Geo 365: Feb. 26, Day 57: A Last Lingering Look

Before driving the dirt road up to the edge of Table Rock, we pulled off the pavement to get a last lingering look at the very northern edge of Oregon's Basin and Range in this area. Picture Rock Pass, which I mentioned yesterday, and at which we didn't stop (we missed the pull-off, visibility  is poor, and starting downhill, traffic is picking up speed, so I didn't feel like it was sensible to try to go back), is the notch on the horizon to the right.

The nature of termination of Basin and Range varies from place to place in Oregon. In this area, the faults get lost under either younger volcanics (such as Table Rock, on the left edge of the photo), or Pleistocene pluvial sediments (such as Silver Lake, the basin along the line of sight in the photo to Picture Rock Pass). North of Table Rock is the Fort Rock-Christmas Lake Valley, which I think is more properly described as a tectonic basin, but it isn't of the Basin and Range style. It's elongate in an east-west orientation, rather than north-south, which is the standard for Basin and Range.

The last paragraph of this post does a pretty good job, I think, of introducing the nature of Basin and Range's termination against the Blue Mountains across Oregon's High Lava Plains- the latter being the proper name of that physiographic province, not simply a physical description. It's a topic I hope to get back to, and will have plenty of opportunity over the coming days, as I expect to continue this day's photos for a while. In case you hadn't noticed, everything over the last week, since Monday, Feb 18, was taken on the same day. In fact that first photo at Abert Rim was taken only 3 1/2 hours earlier than this one, and well more than half that was spent at stops, not driving. A quick check on Google says that Valley Falls to Silver Lake is an hour and 17 minutes drive time. Valley Falls is a bit closer than the Abert Rim pull out, and the community of Summer Lake is a bit farther than Table Rock, so that's a good approximation. There's a heck of a lot of fantastic geology packed into this drive, and few take advantage of it.

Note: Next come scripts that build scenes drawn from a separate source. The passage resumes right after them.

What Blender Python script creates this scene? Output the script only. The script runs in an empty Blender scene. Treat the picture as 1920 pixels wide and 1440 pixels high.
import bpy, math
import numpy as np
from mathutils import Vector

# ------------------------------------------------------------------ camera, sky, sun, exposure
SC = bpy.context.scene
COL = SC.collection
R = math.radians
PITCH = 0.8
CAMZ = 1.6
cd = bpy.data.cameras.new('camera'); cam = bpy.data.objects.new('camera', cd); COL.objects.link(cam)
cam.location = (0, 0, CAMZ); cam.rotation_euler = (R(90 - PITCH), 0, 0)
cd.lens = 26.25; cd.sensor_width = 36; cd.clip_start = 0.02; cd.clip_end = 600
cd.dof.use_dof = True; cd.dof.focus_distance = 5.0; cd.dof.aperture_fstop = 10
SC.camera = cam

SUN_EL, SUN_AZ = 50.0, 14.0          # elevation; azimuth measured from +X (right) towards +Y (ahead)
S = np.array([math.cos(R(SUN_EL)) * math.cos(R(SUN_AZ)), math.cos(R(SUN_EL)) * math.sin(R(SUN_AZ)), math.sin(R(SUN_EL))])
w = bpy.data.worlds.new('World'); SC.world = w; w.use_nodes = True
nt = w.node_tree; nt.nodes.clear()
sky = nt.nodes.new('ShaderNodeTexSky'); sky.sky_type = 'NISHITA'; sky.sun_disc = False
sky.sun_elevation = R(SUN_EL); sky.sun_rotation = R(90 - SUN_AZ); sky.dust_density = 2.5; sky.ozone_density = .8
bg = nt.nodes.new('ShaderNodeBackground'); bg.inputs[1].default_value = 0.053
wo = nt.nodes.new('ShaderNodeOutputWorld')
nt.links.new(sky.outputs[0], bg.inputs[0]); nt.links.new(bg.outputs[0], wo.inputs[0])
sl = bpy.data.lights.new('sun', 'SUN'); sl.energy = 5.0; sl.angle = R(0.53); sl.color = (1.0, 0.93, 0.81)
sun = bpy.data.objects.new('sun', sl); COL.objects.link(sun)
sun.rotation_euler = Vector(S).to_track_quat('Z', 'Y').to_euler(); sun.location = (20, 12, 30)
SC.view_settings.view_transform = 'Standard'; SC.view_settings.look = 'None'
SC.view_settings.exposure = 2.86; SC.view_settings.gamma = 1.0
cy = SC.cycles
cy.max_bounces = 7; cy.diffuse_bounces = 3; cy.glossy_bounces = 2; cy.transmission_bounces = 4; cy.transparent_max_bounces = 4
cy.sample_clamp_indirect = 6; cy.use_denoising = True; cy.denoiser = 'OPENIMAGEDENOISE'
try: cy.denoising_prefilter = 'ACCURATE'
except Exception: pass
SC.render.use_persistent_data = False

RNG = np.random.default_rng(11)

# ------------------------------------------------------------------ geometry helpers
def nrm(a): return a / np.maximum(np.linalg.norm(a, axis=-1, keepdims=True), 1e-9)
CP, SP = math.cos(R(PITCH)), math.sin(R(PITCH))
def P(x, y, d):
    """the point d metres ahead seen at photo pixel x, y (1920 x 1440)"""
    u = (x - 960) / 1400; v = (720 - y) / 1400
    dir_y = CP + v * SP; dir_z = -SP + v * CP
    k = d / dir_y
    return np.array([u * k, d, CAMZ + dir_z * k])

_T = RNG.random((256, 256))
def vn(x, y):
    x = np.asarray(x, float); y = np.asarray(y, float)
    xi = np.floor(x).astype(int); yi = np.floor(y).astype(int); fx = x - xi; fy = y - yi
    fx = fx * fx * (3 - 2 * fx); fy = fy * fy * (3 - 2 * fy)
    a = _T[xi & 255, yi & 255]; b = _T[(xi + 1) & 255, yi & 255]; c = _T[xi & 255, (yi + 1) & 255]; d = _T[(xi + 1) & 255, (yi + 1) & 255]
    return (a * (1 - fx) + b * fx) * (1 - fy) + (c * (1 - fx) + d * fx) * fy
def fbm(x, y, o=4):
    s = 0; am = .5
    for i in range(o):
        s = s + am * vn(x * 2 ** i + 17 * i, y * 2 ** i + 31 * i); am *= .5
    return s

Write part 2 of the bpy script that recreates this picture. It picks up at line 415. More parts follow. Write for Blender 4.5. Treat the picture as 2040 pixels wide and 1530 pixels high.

Photo unmodified. August 20, 2011. FlashEarth Location. (Aside- I generally have a very good "location memory," and I have taken a fair amount of pride in putting the cross hairs within, literally, a few feet of where I was standing when I shot the photo. In this case though, I know there was a wide berm on the east side of the road, but I don't recall exactly where we were. So the cross hairs are on a wide berm in a spot that looks like it has about the right geometry for the above photo.)